Friday, September 08, 2006

In Defense of Skilled Labor

Several sites have been buzzing about Matthew B. Crawford's Shop Class as Soulcraft, a defense of blue-collar labor against the technology-worship of the dominant educational regimen.

Because craftsmanship refers to objective standards that do not issue from the self and its desires, it poses a challenge to the ethic of consumerism, as the sociologist Richard Sennett has recently argued. The craftsman is proud of what he has made, and cherishes it, while the consumer discards things that are perfectly serviceable in his restless pursuit of the new. The craftsman is then more possessive, more tied to what is present, the dead incarnation of past labor; the consumer is more free, more imaginative, and so more valorous according to those who would sell us things. Being able to think materially about material goods, hence critically, gives one some independence from the manipulations of marketing, which typically divert attention from what a thing is to a back-story intimated through associations, the point of which is to exaggerate minor differences between brands. Knowing the production narrative, or at least being able to plausibly imagine it, renders the social narrative of the advertisement less potent. The tradesman has an impoverished fantasy life compared to the ideal consumer; he is more utilitarian and less given to soaring hopes. But he is also more autonomous.

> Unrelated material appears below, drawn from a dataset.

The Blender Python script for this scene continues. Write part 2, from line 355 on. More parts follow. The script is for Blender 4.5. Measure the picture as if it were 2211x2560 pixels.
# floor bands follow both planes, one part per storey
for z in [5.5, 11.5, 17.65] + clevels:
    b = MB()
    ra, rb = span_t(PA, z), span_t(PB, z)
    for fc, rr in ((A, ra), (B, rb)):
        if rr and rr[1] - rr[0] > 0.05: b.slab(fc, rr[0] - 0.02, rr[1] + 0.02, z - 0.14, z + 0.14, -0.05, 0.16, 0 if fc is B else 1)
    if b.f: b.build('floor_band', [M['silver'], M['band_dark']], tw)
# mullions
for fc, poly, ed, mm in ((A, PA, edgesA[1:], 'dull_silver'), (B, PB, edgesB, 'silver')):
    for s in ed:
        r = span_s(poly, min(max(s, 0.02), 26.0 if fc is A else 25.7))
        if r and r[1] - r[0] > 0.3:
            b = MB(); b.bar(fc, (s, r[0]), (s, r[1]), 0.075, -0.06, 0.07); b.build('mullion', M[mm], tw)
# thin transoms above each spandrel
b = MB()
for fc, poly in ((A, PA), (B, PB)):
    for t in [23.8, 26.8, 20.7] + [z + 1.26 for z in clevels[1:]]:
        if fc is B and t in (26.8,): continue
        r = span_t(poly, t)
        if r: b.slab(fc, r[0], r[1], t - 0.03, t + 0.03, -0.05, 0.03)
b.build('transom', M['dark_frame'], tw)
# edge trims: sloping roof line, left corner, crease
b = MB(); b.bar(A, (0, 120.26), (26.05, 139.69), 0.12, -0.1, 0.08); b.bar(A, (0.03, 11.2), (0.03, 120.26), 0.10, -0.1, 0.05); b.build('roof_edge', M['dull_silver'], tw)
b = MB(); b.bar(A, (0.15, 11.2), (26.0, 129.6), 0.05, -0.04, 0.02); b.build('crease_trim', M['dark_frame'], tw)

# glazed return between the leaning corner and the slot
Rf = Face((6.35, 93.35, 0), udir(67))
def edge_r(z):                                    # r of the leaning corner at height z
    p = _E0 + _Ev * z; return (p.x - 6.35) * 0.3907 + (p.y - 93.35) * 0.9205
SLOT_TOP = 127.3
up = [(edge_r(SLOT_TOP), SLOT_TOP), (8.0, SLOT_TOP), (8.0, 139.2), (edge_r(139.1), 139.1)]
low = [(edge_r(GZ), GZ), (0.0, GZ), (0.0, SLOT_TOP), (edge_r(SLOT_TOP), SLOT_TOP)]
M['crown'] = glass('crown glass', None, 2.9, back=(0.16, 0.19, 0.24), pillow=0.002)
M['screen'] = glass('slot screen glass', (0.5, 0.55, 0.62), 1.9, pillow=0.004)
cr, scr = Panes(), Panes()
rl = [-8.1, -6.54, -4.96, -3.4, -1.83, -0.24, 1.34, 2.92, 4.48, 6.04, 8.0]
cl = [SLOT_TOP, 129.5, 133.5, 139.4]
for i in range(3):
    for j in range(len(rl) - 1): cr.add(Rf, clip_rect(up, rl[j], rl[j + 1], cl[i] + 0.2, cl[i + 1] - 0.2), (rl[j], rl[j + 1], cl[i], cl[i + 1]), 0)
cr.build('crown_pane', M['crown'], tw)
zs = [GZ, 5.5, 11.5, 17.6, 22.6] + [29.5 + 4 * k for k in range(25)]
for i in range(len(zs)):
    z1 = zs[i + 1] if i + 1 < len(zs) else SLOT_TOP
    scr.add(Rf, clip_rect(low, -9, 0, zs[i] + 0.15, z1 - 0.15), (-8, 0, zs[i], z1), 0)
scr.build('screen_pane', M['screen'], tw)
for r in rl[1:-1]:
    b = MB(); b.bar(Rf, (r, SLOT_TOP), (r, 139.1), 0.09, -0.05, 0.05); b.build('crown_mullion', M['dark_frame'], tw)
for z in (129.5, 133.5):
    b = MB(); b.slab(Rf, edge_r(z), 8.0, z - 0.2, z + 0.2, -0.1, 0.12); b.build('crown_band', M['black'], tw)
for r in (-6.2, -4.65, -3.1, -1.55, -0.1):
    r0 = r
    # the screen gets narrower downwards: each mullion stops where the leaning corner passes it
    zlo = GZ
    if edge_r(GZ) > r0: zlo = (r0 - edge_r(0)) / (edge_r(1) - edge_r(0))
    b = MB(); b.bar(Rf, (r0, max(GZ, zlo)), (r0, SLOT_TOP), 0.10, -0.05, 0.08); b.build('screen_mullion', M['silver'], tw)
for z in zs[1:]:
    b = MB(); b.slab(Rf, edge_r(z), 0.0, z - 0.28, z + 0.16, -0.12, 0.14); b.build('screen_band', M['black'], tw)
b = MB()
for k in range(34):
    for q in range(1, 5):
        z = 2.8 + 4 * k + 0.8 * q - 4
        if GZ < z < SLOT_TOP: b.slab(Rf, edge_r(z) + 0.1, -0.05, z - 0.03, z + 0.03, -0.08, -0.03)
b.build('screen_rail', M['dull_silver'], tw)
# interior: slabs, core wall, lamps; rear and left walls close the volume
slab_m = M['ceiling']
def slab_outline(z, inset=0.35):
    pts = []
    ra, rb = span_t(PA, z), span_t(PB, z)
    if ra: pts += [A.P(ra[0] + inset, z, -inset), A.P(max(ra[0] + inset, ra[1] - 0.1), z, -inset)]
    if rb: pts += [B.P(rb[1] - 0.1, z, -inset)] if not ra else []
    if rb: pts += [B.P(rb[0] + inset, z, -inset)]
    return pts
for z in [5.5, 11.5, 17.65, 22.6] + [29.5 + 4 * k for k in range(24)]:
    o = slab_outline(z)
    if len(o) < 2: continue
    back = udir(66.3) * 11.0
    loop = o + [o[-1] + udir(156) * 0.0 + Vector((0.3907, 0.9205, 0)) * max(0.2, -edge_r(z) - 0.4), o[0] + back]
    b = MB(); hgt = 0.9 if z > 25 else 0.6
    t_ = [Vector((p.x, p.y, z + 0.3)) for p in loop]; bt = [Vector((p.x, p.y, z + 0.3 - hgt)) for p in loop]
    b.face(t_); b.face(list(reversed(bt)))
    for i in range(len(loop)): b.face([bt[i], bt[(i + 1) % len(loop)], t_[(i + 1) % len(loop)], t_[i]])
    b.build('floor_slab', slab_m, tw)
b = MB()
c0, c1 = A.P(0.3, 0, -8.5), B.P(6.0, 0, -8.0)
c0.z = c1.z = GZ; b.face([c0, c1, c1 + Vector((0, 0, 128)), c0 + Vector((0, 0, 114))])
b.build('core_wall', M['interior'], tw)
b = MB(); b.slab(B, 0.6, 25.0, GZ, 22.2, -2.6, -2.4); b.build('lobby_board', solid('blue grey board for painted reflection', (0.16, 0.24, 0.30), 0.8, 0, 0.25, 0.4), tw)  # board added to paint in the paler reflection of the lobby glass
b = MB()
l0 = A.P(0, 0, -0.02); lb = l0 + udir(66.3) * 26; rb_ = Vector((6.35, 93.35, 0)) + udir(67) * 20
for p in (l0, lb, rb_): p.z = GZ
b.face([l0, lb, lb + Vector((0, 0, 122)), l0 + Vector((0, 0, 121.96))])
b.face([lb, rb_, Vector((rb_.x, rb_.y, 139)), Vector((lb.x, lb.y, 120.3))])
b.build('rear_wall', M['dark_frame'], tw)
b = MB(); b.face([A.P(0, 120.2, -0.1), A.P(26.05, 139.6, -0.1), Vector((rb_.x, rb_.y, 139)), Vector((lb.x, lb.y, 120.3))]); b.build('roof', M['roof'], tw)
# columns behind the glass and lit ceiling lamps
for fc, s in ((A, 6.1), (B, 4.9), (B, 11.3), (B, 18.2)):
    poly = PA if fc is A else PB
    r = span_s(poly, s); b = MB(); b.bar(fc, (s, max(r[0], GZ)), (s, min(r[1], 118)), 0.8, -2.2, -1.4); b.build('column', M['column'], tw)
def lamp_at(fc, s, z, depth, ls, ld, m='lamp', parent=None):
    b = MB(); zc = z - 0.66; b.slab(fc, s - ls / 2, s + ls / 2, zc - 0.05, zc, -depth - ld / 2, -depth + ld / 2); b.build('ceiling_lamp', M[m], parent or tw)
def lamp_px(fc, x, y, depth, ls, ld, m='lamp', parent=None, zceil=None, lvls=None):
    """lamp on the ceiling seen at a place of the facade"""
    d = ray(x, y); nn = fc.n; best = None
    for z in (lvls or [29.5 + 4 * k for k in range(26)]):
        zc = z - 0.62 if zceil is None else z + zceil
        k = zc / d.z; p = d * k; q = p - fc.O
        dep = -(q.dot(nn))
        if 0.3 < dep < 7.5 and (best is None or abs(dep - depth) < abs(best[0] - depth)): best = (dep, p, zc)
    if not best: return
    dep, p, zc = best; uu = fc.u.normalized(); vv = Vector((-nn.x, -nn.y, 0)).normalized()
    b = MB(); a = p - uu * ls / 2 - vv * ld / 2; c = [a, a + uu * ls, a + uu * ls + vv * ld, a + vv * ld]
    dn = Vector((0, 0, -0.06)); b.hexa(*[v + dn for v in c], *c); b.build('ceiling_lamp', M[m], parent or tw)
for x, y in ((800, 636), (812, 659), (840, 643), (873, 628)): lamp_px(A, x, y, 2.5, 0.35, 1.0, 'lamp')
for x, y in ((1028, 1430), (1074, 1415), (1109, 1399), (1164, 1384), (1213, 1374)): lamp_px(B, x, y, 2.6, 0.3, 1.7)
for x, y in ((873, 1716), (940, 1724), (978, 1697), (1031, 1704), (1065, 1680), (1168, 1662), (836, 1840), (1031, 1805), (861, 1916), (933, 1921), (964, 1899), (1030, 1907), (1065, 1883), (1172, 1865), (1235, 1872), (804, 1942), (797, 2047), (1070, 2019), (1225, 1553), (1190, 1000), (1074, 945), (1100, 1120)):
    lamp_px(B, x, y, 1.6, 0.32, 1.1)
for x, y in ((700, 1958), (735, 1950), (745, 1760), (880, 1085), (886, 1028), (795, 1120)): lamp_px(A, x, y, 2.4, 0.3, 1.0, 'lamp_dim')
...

I must admit some displeasure with the choice of the word "utilitarian." Whenever utilitarian appears in ethical essays, it's almost always pejorative. It is commonly used to mean precisely a subjective standard issuing from the self, or society, and its desires. Crawford uses the term in opposition to imaginative of course, but "practical" or "pragmatic" seems to be the bon mot here.

But besides this one hitch, the piece contains many gems:

The craftsman’s habitual deference is not toward the New, but toward the distinction between the Right Way and the Wrong Way. However narrow in its application, this is a rare appearance in contemporary life—a disinterested, articulable, and publicly affirmable idea of the good. Such a strong ontology is somewhat at odds with the cutting-edge institutions of the new capitalism, and with the educational regime that aims to supply those institutions with suitable workers—pliable generalists unfettered by any single set of skills.


Finally, one passage invokes a contrarian interpretation to the economics of self-interest:

Contradicting the assumptions of "rational behavior" of classical economics, it was found that when employers would increase the piece rate in order to boost production, it actually had the opposite effect: workers would produce less, as now they could meet their fixed needs with less work. Eventually it was learned that the only way to get them to work harder was to play upon the imagination, stimulating new needs and wants. The habituation of workers to the assembly line was thus perhaps made easier by another innovation of the early twentieth century: consumer debt.


One of my college professors once touched upon this interpretation of the rise of capitalism, but I know neither its provenance nor its fundamental soundness. Should any reader know, please enlighten me.